Most adults over age 30 didn't grow up in a world where porn was so readily accessible. Today's raunchy new world forces a new question: Are children harmed by watching porn?

Once upon a time, when grown-ups roamed Planet Earth, no one had to ask that question. Of course viewing porn is harmful to children, who by definition are emotionally and psychologically unformed.

Images of two (or three or four) overendowed adults consorting like a troop of deranged baboons is frightful to a child.

Filters help, but not much. Researchers found that unwanted porn exposure occurred despite the use of filtering and blocking software in more than half the homes with Internet access.

Even the most innocent query produces porn.
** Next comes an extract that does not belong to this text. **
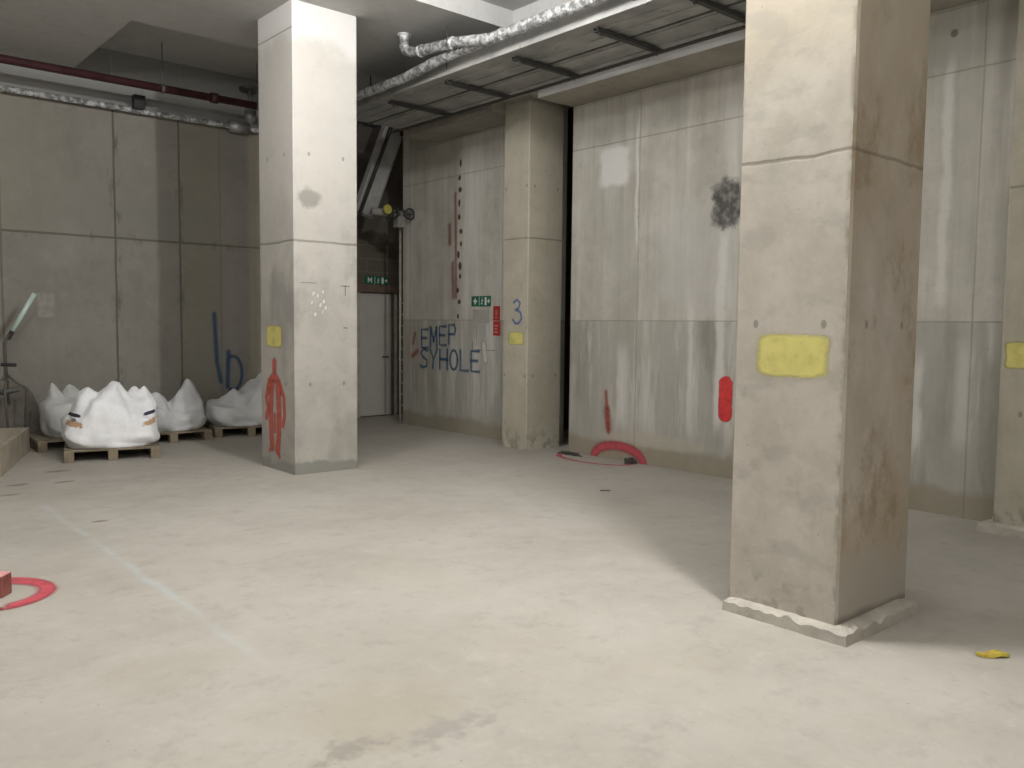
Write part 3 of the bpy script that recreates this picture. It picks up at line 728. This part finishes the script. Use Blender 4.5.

Googling "adult diapers" for a possible column about astronaut Lisa Marie Nowak, I found myself in the midst of diaper fetishists and paraphilic infantilists.

Some of these folks, by the way, are offended by diaper jokes now circulating thanks to NASA's femme fatale. Here's a bet: We'll see hate-joke legislation to protect the certifiably fragile psyches of "adult babies," as they call themselves, before we see anything aimed at protecting real children from Internet porn.

The multibillion-dollar mainstreaming of porn has distorted, among other things, our judgment. Other recent research shows that the more porn people watch, the lower their standards for protecting children. Dr. Mary Ann Layden, co-director of the Sexual Trauma and Psychopathology Program at the University of Pennsylvania, tells of one study in which people were asked various questions before and after watching quantities of porn. One question was whether we should restrict children's access to XXX-rated material. Post-porn, the number of people answering "yes" was reduced by half.

Assessing children's responses to porn is more difficult. But we can make reasonable assumptions based on adult research, a growing body of which suggests that porn is addictive and can be psychologically and emotionally damaging.

Like any stimulant, the effects of porn diminish with use. More is needed to achieve the same result.

Research also indicates that porn consumption is related to dysfunctional adult relationships. Children can't fare better. What are children to glean about grown-up relationships from watching men and women reduce each other to objects and orifices?

Not much that will be useful to them as they try to navigate intimacy with a real human being someday.

What a shame.

And if we had any sense, what a crime.